Besides, after a serious breakdown, she was having an affair with the actor Christopher Plummer. When Harris’s next film, Camelot, came out Elizabeth was asked to help organise the charity premiere in London. She did, and as a thank you was asked to dinner with the patron, princess Margaret.
She went with Plummer, who was asked to sit on princess Margaret’s left side.

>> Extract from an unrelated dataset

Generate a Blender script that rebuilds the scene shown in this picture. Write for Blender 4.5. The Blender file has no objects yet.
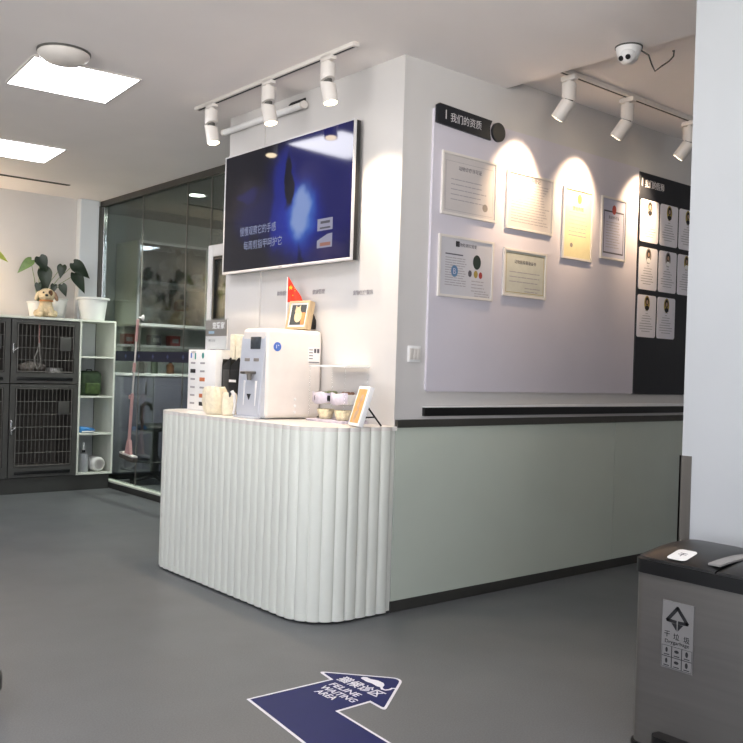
import bpy, bmesh, math, random
from mathutils import Vector, Matrix, Euler
random.seed(7)
PI = math.pi
SC = bpy.context.scene
COL = SC.collection

# ------------------------------------------------------------------ camera
cam_data = bpy.data.cameras.new('camera')
cam_data.sensor_fit = 'HORIZONTAL'; cam_data.sensor_width = 36.0
cam_data.lens = 36.0 * 890.2 / 743.0
cam_data.clip_start = 0.05
cam_ob = bpy.data.objects.new('camera', cam_data); COL.objects.link(cam_ob)
YAW, PITCH, ROLL = 0.871256, -0.002943, 0.031341
fw = Vector((math.cos(PITCH) * math.cos(YAW), math.cos(PITCH) * math.sin(YAW), math.sin(PITCH)))
r0 = Vector((math.sin(YAW), -math.cos(YAW), 0)); u0 = r0.cross(fw)
rt = math.cos(ROLL) * r0 + math.sin(ROLL) * u0
up = -math.sin(ROLL) * r0 + math.cos(ROLL) * u0
mw = Matrix.Identity(4)
for i in range(3):
    mw[i][0], mw[i][1], mw[i][2] = rt[i], up[i], -fw[i]
mw[2][3] = 1.3
cam_ob.matrix_world = mw
SC.camera = cam_ob

# ------------------------------------------------------------------ world, exposure, light levels
SC.view_settings.view_transform = 'Standard'; SC.view_settings.look = 'None'
SC.view_settings.gamma = 1.0; SC.view_settings.use_curve_mapping = False
SC.view_settings.exposure = 0.7
world = bpy.data.worlds.new('world'); SC.world = world; world.use_nodes = True
wt = world.node_tree; wtc = wt.nodes.new('ShaderNodeTexCoord'); wsx = wt.nodes.new('ShaderNodeSeparateXYZ'); wrp = wt.nodes.new('ShaderNodeValToRGB')
wt.links.new(wtc.outputs['Generated'], wsx.inputs[0]); wmr = wt.nodes.new('ShaderNodeMapRange')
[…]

As the star of the film, Richard was asked to sit on the princess’s right-hand side.
As they sat down princess Margaret inquired: “Do you two know each other?”
After a brief silence, Harris replied: “We have something in common.”
Richard and Elizabeth Harris were divorced at 3.45 pm on July, 25, 1969, after 12 years of marriage.
Harris later told the writer Joe Jackson, who is completing a book based on their interviews, several of which appeared in the Sunday Independent, that they would have been divorced three years earlier, but he had insisted on joint custody of their children.
“’Thanks be to God you fought for it, because that’s what the children needed,” Elizabeth later conceded to Harris.
In 1971, Elizabeth married the actor Rex Harrison, who was described in her Daily Telegraph obituary as “a notoriously autocratic, pernickety man with a pronounced vein of cruelty”.
This was followed by an another unhappy marriage, to Peter Aitken, a son of Lord Beaverbrook, after which she married his cousin and her former lover, the Conservative MP and jailbird Jonathan Aitken.
Aitken announced his engagement to Elizabeth in December 2002, two months after Harris’s death. “I became very fond of Richard before he died,” he said. “He gave our romance a full and enthusiastic blessing.”
Such warmth on Harris’s part was no surprise. “You couldn’t get a stronger family unit than me and my divorced wife,” he had told Joe Jackson 15 years earlier.
“We aren’t married, we don’t live together, but by Christ we are a family. We stick together like a f***ing fortress.”